Die Schlussfolgerung
Sehen wir uns noch einmal die sechs Klischees an
1.) Gott liebt jeden Menschen bedingungslos. Das stimmt nicht. Gottes „anerkennende Liebe“ ist definitiv an Bedingungen geknüpft. Sogar seine „barmherzige Liebe“ hängt davon ab, dass der Mensch physisch lebt. Nach dem Tod endet diese „barmherzige Liebe“, also ist sie bedingt und zeitlich.
2.) Gott liebt alle Menschen gleich. Das stimmt nicht. Gott liebt nicht jedermann gleich, denn alle – Sünder und Heilige gleichermaßen – schätzt und verwirft Er in unterschiedlichen Abstufungen. Es stimmt mit Sicherheit, dass Gottes Liebe nicht dieselbe ist für Seine Kinder und die Kinder des Teufels. Seine Kinder liebt er weit mehr als jene, die nicht wiedergeboren sind. Er liebt sie mit einer „anerkennenden Liebe“, weil sie umgekehrt sind und sich bemühen, Seine Gebote zu halten. Je mehr sie in der Heiligung wachsen, umso weniger Anlass gibt es für Ihn, sie mit einer „barmherzigen Liebe“ zu lieben, und umso mehr Gründe gibt es, sie mit einer anerkennenden Liebe zu lieben, was genau das ist, was sie sich eigentlich ersehenen.
3.) Du kannst nichts tun, um, dir die Liebe Gottes zu verdienen. Das stimmt nicht. Jeder kann und jeder sollte Jesus „anerkennende Liebe“ durch Umkehr und Gehorsam verdienen. Es stimmt allerdings, dass niemand Seine „barmherzige Liebe“ verdienen kann, denn diese ist bedingungslos.
4.) Die Liebe Jesu gründet nicht auf unseren Leistungen.

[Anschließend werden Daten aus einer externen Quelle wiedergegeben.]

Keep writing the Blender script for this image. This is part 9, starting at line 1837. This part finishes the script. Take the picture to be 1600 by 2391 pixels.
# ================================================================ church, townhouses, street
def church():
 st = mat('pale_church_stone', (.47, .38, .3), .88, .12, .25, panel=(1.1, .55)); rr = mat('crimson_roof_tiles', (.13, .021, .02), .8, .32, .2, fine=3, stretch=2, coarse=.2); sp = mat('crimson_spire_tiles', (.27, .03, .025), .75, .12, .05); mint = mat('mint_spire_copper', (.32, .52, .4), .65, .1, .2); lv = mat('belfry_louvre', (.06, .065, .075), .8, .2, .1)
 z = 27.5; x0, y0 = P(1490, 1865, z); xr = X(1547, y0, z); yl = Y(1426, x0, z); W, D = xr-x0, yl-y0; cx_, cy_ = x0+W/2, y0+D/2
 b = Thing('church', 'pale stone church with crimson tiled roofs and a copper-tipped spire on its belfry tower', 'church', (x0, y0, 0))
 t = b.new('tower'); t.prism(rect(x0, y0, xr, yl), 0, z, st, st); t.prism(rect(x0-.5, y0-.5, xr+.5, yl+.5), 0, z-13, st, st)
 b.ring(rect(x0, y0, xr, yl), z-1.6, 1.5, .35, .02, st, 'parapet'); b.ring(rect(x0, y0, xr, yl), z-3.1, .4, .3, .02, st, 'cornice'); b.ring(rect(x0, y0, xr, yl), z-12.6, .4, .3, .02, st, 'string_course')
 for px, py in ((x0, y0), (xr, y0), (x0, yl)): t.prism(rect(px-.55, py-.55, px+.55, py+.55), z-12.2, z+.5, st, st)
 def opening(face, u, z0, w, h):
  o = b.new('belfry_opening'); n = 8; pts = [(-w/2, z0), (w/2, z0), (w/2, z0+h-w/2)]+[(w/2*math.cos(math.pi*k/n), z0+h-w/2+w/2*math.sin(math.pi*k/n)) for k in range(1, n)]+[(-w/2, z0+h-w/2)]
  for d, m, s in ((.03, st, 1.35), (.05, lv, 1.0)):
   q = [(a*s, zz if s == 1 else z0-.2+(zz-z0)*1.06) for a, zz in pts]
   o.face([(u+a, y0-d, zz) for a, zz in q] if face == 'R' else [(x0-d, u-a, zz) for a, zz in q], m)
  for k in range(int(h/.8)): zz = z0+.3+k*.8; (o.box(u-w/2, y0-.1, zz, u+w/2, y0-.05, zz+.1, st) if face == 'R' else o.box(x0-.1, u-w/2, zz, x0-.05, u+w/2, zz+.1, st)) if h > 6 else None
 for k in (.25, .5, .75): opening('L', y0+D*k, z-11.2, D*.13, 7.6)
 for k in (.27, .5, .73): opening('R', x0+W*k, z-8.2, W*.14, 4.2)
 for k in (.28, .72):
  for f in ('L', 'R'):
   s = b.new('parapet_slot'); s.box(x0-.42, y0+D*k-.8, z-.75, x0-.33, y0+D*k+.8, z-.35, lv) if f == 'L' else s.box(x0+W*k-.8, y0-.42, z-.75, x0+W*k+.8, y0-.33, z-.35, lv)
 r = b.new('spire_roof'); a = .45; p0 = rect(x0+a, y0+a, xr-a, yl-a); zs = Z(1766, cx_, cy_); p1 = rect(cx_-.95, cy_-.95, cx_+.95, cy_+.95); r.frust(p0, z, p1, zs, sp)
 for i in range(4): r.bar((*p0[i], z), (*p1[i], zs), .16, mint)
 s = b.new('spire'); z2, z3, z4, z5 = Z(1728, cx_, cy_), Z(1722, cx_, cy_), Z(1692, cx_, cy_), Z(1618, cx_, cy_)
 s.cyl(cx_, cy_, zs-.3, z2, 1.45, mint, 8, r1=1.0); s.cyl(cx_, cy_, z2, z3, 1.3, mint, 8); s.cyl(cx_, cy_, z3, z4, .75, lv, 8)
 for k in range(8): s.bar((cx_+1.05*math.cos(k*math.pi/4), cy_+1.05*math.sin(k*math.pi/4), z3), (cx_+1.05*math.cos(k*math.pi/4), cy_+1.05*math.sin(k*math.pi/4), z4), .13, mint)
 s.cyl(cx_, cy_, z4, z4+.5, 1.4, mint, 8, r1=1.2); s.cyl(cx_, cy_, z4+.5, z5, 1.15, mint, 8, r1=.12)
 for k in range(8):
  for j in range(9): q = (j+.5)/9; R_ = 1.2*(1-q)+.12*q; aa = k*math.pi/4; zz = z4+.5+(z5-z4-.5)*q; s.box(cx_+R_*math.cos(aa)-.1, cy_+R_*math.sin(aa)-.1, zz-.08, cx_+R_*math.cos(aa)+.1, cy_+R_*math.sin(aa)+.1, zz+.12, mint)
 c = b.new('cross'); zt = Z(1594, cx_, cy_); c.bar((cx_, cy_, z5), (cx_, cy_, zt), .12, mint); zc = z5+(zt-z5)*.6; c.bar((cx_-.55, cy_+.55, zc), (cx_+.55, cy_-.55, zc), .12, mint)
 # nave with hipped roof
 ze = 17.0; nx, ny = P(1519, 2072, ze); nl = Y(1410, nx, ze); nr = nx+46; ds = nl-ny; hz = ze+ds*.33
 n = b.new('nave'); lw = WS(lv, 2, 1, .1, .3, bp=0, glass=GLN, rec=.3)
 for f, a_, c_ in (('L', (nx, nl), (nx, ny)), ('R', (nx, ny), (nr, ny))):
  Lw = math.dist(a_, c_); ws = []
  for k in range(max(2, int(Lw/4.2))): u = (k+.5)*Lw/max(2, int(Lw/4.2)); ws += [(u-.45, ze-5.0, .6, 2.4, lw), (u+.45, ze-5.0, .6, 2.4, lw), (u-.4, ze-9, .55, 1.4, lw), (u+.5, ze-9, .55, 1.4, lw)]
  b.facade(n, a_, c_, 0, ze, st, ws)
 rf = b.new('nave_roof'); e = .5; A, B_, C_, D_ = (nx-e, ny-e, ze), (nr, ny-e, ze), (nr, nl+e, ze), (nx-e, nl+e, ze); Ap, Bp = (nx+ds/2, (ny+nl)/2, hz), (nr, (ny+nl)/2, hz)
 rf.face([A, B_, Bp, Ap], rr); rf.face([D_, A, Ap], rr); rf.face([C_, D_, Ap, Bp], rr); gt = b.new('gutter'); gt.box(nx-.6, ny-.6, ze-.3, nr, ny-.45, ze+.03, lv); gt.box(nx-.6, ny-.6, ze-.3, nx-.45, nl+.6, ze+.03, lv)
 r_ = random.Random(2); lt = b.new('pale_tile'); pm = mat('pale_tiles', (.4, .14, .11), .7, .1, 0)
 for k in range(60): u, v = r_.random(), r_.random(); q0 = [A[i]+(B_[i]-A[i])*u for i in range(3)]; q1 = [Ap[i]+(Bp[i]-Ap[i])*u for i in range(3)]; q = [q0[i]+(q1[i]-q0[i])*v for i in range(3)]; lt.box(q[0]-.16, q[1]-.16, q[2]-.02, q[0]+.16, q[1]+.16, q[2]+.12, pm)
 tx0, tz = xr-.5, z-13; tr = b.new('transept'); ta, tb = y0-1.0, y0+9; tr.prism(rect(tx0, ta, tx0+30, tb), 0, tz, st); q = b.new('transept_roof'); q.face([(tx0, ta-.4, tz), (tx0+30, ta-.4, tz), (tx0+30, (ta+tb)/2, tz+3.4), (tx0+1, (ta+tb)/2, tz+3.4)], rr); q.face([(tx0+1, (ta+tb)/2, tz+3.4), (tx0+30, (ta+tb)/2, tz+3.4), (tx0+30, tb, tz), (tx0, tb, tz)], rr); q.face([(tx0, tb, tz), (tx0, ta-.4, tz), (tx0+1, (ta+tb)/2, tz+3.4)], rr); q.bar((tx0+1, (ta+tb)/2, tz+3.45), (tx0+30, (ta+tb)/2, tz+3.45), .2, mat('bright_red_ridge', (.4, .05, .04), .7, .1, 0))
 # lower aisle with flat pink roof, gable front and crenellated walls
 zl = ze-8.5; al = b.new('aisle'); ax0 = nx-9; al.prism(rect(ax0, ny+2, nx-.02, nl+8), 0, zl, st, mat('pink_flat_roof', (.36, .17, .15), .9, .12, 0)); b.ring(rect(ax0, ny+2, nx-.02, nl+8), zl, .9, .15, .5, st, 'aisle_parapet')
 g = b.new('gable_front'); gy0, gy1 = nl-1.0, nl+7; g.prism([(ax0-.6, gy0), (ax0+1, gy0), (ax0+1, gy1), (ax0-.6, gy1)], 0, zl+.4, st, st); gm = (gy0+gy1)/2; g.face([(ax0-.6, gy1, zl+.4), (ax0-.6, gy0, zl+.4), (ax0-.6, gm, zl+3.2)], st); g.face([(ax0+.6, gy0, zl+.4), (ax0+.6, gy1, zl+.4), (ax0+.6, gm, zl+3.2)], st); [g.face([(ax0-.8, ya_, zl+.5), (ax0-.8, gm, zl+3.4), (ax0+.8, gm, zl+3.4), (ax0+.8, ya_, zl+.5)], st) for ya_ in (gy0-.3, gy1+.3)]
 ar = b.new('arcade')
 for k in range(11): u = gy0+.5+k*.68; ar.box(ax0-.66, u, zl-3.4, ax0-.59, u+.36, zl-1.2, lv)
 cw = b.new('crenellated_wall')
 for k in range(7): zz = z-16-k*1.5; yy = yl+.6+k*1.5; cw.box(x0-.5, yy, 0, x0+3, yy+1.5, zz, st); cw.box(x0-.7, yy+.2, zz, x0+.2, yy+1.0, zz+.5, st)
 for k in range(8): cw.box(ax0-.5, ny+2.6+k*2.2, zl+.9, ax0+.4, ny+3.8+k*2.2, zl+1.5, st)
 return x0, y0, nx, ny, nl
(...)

Das stimmt nicht. Gottes „barmherzige Liebe“ hängt nicht von unserem Verhalten ab, Gottes „anerkennende Liebe“ sehr wohl.
5.) Du kannst nichts tun, aufgrund dessen Jesus aufhören würde, dich zu lieben. Das stimmt nicht. Ein Christ kann die „anerkennende Liebe“ Jesu wieder verlieren, indem er zum Leben in Sünde zurückkehrt, um wie ein Ungläubiger zu leben. Hier begibt er sich wieder auf eine Stufe, wo er nur mehr Jesu „barmherzige Liebe“ erfahren kann. Und gleicherweise kann der Ungläubige sterben, und damit hätte die „barmherzige Liebe“ Jesu für ihn ein Ende, die einzige Liebe die Jesus je für ihn hatte.
6.) Du kannst nichts tun, damit Jesus dich mehr oder weniger liebt, als er es jetzt tut. Das stimmt nicht. Es gibt etwas, das Gläubige tun können, damit die anerkennende Liebe Jesu ihnen gegenüber zunimmt: Sie können gehorsamer werden. Und es gibt etwas, das sie tun können, damit die anerkennende Liebe Jesu ihnen gegenüber abnimmt: Sie können ungehorsam werden. Jene, die noch keine Kinder Gottes sind, können auch etwas tun, damit Gott sie noch viel mehr liebt: Umkehren. Sie würden damit zum ersten Mal Gottes anerkennende Liebe empfangen. Und sie können etwas tun, damit Gott sie weniger liebt: Sterben. Nochmals, damit würden sie die einzige Art Liebe verlieren, die Jesus je für sie hatte, Seine barmherzige Liebe.
Ich hoffe, es ist deutlich geworden, dass diese weit verbreiteten Klischees nicht nur falsch sind, sondern der Sache Christi immens schaden. Ungläubige, die diese Sätze hören, könnten zu dem Denken verleitet werden, dass sie nicht umkehren müssten; und Gläubige könnten zu dem Gedanken verleitet werden, dass Heiligung nicht besonders wichtig ist. Doch Jesus warnte uns, dass nur jene, die den Willen des Vaters tun, in das Reich Gottes eintreten dürfen (Mt 7:21).